### Given instruction
Return the lines exactly as they stand, from the first of the material through the line containing "z1, .002), M['closet'], t)".
## start Raw data
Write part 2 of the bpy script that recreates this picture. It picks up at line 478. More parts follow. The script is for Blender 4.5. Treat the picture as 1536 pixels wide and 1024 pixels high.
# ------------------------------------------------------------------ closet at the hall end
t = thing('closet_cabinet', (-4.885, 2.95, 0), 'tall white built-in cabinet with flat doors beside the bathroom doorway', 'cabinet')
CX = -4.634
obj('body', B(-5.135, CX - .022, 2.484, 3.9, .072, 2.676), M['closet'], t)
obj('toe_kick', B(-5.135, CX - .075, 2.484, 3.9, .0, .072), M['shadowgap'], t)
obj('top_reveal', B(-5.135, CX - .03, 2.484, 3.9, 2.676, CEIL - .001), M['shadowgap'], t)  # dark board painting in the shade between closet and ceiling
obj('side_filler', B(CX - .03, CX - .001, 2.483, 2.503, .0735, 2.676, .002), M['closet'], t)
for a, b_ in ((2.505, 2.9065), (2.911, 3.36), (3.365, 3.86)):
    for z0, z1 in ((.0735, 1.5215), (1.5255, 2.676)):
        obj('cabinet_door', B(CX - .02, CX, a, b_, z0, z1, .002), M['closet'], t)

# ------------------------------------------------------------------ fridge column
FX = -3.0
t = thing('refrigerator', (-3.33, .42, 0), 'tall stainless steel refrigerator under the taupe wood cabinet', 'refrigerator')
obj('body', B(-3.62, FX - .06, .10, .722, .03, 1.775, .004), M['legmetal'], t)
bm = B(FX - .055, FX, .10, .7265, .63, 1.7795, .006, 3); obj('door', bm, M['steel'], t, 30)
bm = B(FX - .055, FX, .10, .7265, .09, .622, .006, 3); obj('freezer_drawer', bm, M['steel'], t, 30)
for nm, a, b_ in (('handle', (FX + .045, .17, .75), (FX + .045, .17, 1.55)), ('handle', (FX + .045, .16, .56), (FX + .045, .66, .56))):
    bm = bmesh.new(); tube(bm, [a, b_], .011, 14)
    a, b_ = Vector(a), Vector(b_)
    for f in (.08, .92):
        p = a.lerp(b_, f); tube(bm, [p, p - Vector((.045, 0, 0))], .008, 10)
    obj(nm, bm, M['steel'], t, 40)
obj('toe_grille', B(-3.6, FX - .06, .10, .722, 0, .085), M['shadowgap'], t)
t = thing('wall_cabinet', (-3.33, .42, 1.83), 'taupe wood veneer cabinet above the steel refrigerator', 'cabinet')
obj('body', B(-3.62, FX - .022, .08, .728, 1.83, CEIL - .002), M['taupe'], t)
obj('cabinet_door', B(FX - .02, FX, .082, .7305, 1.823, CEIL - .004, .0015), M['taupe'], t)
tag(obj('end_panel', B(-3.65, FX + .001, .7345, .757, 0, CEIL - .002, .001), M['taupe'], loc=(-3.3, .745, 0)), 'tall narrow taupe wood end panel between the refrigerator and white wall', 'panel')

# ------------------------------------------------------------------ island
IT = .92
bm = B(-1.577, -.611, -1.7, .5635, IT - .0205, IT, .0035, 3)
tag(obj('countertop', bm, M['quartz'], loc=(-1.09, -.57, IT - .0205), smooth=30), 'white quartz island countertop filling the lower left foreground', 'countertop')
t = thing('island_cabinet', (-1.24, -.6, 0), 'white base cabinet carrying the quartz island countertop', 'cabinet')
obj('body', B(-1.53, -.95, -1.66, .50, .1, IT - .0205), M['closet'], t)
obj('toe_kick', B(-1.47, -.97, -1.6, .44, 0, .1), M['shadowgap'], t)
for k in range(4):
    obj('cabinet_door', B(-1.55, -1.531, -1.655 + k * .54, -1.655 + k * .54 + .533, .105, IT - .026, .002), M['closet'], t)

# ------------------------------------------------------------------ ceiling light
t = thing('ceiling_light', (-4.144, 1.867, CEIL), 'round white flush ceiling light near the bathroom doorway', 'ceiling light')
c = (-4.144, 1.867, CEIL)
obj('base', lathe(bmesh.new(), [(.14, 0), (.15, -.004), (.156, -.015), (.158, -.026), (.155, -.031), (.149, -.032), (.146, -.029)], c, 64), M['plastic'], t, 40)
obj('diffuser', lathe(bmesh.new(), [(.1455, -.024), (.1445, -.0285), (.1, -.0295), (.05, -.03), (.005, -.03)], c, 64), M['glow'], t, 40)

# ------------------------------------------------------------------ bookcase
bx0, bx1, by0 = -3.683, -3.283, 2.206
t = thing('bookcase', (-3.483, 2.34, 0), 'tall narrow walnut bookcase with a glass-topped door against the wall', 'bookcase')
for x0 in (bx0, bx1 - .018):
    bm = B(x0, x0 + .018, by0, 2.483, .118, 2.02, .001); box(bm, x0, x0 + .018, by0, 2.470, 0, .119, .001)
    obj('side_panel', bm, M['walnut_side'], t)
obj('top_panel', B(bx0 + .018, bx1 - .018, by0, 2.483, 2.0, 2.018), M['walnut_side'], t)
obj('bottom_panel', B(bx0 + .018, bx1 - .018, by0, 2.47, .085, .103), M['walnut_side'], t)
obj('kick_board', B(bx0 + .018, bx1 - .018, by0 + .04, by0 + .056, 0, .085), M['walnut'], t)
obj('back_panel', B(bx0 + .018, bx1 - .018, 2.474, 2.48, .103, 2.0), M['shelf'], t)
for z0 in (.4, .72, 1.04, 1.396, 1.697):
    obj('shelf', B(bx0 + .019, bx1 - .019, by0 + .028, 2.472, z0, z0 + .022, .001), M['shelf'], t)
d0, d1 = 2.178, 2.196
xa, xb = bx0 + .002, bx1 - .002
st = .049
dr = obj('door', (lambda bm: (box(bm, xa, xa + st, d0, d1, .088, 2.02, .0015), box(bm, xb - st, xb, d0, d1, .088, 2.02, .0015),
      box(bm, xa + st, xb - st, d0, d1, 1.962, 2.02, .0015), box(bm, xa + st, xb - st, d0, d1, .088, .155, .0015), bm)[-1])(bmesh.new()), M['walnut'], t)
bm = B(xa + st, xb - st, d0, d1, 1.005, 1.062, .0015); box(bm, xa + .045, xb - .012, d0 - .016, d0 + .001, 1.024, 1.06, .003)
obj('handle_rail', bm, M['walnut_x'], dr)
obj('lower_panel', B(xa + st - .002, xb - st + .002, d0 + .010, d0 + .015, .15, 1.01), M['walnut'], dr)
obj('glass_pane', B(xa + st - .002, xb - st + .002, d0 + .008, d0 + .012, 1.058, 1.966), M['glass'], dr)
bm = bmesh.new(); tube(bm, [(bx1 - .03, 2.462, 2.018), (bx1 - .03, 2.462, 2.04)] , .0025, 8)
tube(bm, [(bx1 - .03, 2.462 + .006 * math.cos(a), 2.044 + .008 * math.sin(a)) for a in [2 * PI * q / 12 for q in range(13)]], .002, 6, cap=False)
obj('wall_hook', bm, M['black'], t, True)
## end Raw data
### Output for this task
Write part 2 of the bpy script that recreates this picture. It picks up at line 478. More parts follow. The script is for Blender 4.5. Treat the picture as 1536 pixels wide and 1024 pixels high.
# ------------------------------------------------------------------ closet at the hall end
t = thing('closet_cabinet', (-4.885, 2.95, 0), 'tall white built-in cabinet with flat doors beside the bathroom doorway', 'cabinet')
CX = -4.634
obj('body', B(-5.135, CX - .022, 2.484, 3.9, .072, 2.676), M['closet'], t)
obj('toe_kick', B(-5.135, CX - .075, 2.484, 3.9, .0, .072), M['shadowgap'], t)
obj('top_reveal', B(-5.135, CX - .03, 2.484, 3.9, 2.676, CEIL - .001), M['shadowgap'], t)  # dark board painting in the shade between closet and ceiling
obj('side_filler', B(CX - .03, CX - .001, 2.483, 2.503, .0735, 2.676, .002), M['closet'], t)
for a, b_ in ((2.505, 2.9065), (2.911, 3.36), (3.365, 3.86)):
    for z0, z1 in ((.0735, 1.5215), (1.5255, 2.676)):
        obj('cabinet_door', B(CX - .02, CX, a, b_, z0, z1, .002), M['closet'], t)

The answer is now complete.